Here are the steps I used inside VS2010 to attempt connection to the ANSI server:

Under data sources I click icon "add new data source", then select database, then select dataset.  

Under "choose your data connection" section  I select "new connection"

Under "choose data source" I pick "Microsoft ODBC Data Source".  The "data provider" combo box fills with exactly one entry, ".NET Framework Data Provider for ODBC".  I click "continue"

Under "Add Connection", I pick "use connection string" then press "build..."

Under "Select data source", I click "New..."

Under "Create New data Source", I select "ElevateDB 2 ODBC Driver"  (NOT Elevate 2 ODBC Driver (Unicode))

Asks for the name of the file I want to save to.  I choose EDB_ODBC_ANSI.DSN and then the Finish under "create new data source"

After clicking finish, I am prompted through various Elevate DB configuration questions inside a set of dialogs titled "Configure Data Source"  The name I leave as "ODBCDriver", then click next, choose the remote radio button, then click next,  blank out the IP address and change Host Name to "localhost" then click next,  click next on connection parameters,  then enter the user name and password.  
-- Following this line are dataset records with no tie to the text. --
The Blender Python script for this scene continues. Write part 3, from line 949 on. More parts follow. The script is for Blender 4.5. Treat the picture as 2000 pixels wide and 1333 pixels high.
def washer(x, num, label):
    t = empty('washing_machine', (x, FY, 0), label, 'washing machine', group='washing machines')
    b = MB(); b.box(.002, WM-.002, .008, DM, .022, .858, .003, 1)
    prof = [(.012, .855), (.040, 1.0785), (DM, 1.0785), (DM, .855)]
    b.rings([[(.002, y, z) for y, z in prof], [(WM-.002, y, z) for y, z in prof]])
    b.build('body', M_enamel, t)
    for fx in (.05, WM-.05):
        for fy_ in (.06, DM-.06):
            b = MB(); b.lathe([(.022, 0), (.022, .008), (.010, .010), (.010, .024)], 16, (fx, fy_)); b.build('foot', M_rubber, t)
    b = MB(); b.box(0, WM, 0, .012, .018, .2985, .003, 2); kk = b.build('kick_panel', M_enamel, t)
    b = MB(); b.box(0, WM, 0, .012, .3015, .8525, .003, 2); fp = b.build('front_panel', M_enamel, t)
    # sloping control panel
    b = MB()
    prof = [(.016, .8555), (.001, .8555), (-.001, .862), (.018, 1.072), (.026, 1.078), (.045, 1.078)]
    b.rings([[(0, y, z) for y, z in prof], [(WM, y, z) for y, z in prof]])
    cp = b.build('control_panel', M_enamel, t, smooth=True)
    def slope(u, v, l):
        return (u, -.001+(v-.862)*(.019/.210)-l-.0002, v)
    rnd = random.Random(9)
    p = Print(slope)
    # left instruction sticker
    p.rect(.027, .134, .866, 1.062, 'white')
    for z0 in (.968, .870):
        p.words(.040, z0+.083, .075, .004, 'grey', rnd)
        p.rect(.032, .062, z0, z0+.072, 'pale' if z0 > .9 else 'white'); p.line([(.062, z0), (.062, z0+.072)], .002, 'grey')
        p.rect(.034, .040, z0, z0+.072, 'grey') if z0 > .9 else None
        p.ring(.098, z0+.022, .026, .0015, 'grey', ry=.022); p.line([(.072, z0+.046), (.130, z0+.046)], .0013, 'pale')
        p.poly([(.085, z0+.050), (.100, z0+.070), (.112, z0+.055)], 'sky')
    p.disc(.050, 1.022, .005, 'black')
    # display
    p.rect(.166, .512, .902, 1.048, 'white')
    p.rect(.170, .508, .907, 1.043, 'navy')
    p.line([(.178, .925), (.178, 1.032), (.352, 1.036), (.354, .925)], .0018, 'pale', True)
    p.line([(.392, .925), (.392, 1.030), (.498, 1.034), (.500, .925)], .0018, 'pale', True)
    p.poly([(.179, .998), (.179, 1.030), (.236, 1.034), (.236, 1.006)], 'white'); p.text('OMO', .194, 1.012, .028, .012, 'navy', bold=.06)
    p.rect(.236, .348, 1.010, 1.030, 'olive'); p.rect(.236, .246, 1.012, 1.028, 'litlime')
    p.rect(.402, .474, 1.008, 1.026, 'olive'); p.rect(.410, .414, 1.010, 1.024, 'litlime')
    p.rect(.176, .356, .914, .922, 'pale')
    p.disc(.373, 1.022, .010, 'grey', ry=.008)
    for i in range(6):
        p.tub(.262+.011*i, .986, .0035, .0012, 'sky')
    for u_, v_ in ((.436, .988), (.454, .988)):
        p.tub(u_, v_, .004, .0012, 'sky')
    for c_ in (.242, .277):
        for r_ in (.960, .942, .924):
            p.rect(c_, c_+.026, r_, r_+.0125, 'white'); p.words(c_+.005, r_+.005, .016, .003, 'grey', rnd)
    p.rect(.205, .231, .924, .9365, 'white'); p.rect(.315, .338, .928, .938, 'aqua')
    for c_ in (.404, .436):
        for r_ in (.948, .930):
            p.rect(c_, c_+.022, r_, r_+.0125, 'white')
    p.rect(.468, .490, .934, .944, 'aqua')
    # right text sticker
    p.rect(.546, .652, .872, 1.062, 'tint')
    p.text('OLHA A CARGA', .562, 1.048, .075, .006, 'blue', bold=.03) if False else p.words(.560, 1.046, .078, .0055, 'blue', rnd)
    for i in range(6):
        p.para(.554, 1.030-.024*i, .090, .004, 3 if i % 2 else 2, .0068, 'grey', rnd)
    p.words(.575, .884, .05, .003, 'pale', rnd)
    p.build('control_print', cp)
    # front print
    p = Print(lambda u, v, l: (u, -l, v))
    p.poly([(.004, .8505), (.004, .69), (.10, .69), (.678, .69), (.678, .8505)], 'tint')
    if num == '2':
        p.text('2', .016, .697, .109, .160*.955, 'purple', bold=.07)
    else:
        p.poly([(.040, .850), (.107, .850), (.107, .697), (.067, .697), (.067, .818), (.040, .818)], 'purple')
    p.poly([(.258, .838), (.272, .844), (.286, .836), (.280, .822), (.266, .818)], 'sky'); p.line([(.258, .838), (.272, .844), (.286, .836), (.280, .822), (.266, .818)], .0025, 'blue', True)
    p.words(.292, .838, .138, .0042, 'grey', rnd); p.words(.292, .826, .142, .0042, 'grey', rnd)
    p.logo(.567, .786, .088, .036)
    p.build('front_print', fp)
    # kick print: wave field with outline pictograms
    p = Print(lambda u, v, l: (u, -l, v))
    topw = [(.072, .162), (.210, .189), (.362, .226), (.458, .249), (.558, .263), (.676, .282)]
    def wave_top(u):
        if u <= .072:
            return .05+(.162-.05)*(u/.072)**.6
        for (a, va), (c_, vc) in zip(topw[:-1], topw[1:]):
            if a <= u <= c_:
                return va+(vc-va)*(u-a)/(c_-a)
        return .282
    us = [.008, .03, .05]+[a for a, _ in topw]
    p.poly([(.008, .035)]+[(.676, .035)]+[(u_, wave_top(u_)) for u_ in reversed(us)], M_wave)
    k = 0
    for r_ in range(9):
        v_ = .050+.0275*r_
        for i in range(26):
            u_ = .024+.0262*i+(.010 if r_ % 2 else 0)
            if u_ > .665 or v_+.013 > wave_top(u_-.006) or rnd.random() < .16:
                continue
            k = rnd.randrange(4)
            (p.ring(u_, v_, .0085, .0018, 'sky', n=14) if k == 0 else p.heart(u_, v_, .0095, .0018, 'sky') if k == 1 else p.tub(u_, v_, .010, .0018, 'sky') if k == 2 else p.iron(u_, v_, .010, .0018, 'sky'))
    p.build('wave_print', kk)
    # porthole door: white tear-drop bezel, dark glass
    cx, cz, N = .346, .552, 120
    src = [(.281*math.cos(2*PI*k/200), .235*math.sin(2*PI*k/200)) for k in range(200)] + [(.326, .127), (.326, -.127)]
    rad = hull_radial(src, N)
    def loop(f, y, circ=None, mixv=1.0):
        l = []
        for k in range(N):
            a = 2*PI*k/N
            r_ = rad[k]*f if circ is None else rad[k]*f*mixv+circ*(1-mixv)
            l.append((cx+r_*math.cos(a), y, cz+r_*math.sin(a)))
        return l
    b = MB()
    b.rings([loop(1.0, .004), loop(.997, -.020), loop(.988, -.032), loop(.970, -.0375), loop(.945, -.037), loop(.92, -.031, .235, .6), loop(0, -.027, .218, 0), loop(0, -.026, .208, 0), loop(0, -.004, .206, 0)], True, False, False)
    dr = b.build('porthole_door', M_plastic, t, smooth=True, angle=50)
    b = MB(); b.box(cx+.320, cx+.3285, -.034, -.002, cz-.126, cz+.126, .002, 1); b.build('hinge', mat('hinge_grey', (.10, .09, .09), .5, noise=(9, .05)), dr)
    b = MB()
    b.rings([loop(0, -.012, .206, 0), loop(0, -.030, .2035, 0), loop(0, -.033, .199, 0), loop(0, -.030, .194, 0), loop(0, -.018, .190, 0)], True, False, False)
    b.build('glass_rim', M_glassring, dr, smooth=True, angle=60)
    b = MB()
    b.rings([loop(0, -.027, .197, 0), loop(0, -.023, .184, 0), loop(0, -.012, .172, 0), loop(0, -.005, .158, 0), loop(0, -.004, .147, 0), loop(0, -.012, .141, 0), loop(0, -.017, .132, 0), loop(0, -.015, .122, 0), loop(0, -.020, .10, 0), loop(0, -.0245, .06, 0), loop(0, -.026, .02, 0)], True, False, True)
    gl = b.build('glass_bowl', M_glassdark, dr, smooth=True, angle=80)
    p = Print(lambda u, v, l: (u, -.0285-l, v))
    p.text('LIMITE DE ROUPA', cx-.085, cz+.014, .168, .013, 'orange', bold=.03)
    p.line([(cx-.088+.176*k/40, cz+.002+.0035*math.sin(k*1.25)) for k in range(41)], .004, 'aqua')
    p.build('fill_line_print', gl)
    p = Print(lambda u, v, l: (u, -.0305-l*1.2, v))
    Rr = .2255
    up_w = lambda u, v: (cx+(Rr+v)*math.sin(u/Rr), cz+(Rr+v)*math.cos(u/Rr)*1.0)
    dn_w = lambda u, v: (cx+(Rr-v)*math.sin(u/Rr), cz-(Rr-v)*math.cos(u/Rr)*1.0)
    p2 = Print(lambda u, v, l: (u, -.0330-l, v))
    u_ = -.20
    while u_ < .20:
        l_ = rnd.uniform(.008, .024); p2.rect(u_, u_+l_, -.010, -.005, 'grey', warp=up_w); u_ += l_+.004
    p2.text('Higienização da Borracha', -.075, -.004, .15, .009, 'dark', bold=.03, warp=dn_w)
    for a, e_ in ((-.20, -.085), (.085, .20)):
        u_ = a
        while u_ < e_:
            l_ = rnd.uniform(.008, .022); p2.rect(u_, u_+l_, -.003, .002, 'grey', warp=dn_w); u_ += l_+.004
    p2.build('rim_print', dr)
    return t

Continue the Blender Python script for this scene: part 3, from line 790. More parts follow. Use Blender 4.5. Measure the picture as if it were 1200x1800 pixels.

I know the connection is established at this point, because I am shown the three databases maintained by this server, and I select one of my databases.

I just click Next for all of the other configuration questions (locking protocol, row change detection, standard NULL behavior, force flushing).  When I am done, I get a "Session Login" dialog box and enter in my Username and password again.  

Now I am back to the "add connection" dialog, with the connection string built and shown:

Dsn=ODBCDriver;Driver={ElevateDB 2 ODBC Driver};uid=administrator;keeptablesopen=FALSE;flushwrites=FALSE;standardnull=TRUE;detectrowchanges=FALSE;rowlockwait=100;rowlockretries=15;rowlockprotocol=PESSIMISTIC;database=mconstants;compression=0;encrypted=FALSE;timeout=180;pinginterval=60;ping=FALSE;port=12010;host=localhost;type=REMOTE;readonly=FALSE


When I do a "Test Connection" from this dialog box, I get this error message:

ERROR [IM002][Microsoft][ODBC Driver Manager] Data source name not found and no default driver specified


Any ideas on what I'm doing wrong?

Thanks

Mike
Mon, May 7 2012 7:07 AMPermanent Link

Peter Hodgson

Hi Mike
sorry taking so long to get back to you - holiday weekend here.

I'm pretty sure the same thing happened to me when I tried to connect through ADO. Cant check it as its holiday today.

I think you would need to copy the connection string to the ADO control.  I just set up a System ODBC connection in the ODBC Manager and used that, worked fine.

I dont use the whole thing myself as Delphi is my tool of choice, so I use the VCL but I will use the Trial just to connect to ElevateDB with Access through ODBC to use the SQL builder in MSAccess for protyping.